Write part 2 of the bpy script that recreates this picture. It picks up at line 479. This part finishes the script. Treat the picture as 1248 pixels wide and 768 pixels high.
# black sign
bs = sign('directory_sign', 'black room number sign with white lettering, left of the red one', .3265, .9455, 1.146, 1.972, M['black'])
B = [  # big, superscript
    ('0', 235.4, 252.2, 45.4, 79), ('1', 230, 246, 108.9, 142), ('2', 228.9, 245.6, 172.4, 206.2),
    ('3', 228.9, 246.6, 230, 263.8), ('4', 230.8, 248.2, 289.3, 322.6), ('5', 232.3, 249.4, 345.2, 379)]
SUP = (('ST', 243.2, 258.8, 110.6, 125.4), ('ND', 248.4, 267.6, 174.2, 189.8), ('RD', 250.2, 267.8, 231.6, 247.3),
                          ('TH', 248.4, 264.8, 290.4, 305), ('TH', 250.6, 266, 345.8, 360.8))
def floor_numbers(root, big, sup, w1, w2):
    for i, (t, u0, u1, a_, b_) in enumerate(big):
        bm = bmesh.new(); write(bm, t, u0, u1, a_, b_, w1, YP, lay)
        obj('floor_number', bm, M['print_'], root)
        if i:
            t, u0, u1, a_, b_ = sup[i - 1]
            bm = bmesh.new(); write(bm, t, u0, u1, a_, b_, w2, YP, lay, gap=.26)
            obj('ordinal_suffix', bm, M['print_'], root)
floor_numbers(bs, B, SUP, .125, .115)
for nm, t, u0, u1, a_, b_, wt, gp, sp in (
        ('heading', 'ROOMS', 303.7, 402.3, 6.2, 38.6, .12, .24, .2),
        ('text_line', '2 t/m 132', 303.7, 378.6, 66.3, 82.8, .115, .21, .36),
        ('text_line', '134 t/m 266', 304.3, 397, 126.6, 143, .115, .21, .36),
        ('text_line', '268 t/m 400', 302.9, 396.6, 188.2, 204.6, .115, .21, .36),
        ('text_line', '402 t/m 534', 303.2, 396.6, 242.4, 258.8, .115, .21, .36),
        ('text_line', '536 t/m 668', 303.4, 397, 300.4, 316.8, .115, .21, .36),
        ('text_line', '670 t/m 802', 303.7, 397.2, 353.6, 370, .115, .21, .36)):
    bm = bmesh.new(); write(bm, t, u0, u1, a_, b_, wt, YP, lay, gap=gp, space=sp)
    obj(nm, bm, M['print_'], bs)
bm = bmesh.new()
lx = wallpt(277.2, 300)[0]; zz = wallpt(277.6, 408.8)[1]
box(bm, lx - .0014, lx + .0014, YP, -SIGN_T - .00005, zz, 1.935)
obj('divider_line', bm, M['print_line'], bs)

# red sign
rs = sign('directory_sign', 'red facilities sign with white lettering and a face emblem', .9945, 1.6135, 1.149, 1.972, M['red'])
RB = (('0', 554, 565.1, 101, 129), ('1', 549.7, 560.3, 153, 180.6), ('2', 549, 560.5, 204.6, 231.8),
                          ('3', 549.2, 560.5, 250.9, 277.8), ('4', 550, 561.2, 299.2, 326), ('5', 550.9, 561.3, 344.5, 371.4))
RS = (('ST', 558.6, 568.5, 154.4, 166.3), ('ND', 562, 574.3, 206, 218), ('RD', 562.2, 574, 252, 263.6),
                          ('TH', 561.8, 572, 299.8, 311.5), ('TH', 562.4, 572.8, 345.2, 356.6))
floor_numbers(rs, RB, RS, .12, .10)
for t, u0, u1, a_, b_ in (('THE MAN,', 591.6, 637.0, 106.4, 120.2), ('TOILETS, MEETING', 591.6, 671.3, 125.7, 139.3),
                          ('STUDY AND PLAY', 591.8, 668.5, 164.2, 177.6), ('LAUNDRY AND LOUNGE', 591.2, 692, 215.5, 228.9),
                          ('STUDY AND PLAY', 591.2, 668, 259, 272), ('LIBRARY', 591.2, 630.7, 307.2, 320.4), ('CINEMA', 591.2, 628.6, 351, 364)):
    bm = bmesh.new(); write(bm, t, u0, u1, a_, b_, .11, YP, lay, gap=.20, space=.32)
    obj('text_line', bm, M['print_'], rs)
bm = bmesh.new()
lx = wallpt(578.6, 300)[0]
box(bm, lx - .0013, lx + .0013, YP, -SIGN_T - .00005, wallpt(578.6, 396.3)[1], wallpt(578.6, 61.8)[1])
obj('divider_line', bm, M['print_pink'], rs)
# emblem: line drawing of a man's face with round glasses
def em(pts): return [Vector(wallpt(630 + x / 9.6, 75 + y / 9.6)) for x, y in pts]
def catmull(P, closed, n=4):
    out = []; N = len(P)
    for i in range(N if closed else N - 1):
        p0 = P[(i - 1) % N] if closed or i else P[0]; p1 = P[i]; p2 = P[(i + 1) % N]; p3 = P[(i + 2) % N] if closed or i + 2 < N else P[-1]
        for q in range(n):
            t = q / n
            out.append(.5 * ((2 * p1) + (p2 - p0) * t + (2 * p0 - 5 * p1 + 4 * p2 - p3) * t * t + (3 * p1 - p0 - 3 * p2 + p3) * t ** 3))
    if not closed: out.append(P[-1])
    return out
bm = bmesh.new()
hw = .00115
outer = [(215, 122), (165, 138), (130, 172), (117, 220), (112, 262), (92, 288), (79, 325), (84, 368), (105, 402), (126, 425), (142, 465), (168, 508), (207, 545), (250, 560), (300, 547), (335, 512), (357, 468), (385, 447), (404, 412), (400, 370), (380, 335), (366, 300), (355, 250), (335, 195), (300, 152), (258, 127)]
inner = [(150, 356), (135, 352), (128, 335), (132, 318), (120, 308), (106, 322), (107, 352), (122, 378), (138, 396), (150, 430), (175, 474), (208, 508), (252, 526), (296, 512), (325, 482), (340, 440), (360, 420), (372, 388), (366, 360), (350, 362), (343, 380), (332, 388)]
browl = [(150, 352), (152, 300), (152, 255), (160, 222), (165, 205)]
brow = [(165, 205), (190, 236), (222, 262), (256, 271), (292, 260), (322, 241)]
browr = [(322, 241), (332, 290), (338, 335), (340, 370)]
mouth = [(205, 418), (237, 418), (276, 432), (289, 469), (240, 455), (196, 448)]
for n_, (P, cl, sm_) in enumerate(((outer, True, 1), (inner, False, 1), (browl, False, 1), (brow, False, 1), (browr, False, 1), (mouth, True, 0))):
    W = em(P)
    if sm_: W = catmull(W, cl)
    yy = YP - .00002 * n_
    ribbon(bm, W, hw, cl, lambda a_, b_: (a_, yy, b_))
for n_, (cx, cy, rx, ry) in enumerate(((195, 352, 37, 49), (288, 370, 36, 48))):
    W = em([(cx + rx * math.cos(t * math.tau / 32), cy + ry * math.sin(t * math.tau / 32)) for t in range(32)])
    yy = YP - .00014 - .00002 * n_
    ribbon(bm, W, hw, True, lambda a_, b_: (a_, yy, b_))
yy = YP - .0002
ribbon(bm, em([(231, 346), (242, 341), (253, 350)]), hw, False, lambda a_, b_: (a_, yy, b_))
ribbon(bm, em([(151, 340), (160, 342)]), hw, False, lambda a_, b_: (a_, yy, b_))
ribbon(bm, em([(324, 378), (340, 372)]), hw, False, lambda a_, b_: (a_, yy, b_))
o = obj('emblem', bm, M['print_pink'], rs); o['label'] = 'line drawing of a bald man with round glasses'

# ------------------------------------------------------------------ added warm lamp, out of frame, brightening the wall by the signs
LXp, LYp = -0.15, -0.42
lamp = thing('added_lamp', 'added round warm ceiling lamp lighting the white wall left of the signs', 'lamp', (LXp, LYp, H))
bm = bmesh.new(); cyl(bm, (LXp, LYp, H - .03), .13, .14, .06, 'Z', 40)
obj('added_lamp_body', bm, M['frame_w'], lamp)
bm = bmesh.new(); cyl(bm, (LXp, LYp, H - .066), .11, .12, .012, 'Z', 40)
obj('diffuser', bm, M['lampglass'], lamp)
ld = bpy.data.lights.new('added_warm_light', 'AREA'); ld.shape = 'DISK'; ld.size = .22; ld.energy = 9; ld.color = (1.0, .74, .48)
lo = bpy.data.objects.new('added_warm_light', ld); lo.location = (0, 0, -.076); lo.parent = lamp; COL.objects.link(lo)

# [Objective]
Extract the first line above and each line after it up to and including the one with "obj('divider_line', bm, M['print_line'], bs)", please, exactly and with nothing else.

# [Solution]
Write part 2 of the bpy script that recreates this picture. It picks up at line 479. This part finishes the script. Treat the picture as 1248 pixels wide and 768 pixels high.
# black sign
bs = sign('directory_sign', 'black room number sign with white lettering, left of the red one', .3265, .9455, 1.146, 1.972, M['black'])
B = [  # big, superscript
    ('0', 235.4, 252.2, 45.4, 79), ('1', 230, 246, 108.9, 142), ('2', 228.9, 245.6, 172.4, 206.2),
    ('3', 228.9, 246.6, 230, 263.8), ('4', 230.8, 248.2, 289.3, 322.6), ('5', 232.3, 249.4, 345.2, 379)]
SUP = (('ST', 243.2, 258.8, 110.6, 125.4), ('ND', 248.4, 267.6, 174.2, 189.8), ('RD', 250.2, 267.8, 231.6, 247.3),
                          ('TH', 248.4, 264.8, 290.4, 305), ('TH', 250.6, 266, 345.8, 360.8))
def floor_numbers(root, big, sup, w1, w2):
    for i, (t, u0, u1, a_, b_) in enumerate(big):
        bm = bmesh.new(); write(bm, t, u0, u1, a_, b_, w1, YP, lay)
        obj('floor_number', bm, M['print_'], root)
        if i:
            t, u0, u1, a_, b_ = sup[i - 1]
            bm = bmesh.new(); write(bm, t, u0, u1, a_, b_, w2, YP, lay, gap=.26)
            obj('ordinal_suffix', bm, M['print_'], root)
floor_numbers(bs, B, SUP, .125, .115)
for nm, t, u0, u1, a_, b_, wt, gp, sp in (
        ('heading', 'ROOMS', 303.7, 402.3, 6.2, 38.6, .12, .24, .2),
        ('text_line', '2 t/m 132', 303.7, 378.6, 66.3, 82.8, .115, .21, .36),
        ('text_line', '134 t/m 266', 304.3, 397, 126.6, 143, .115, .21, .36),
        ('text_line', '268 t/m 400', 302.9, 396.6, 188.2, 204.6, .115, .21, .36),
        ('text_line', '402 t/m 534', 303.2, 396.6, 242.4, 258.8, .115, .21, .36),
        ('text_line', '536 t/m 668', 303.4, 397, 300.4, 316.8, .115, .21, .36),
        ('text_line', '670 t/m 802', 303.7, 397.2, 353.6, 370, .115, .21, .36)):
    bm = bmesh.new(); write(bm, t, u0, u1, a_, b_, wt, YP, lay, gap=gp, space=sp)
    obj(nm, bm, M['print_'], bs)
bm = bmesh.new()
lx = wallpt(277.2, 300)[0]; zz = wallpt(277.6, 408.8)[1]
box(bm, lx - .0014, lx + .0014, YP, -SIGN_T - .00005, zz, 1.935)
obj('divider_line', bm, M['print_line'], bs)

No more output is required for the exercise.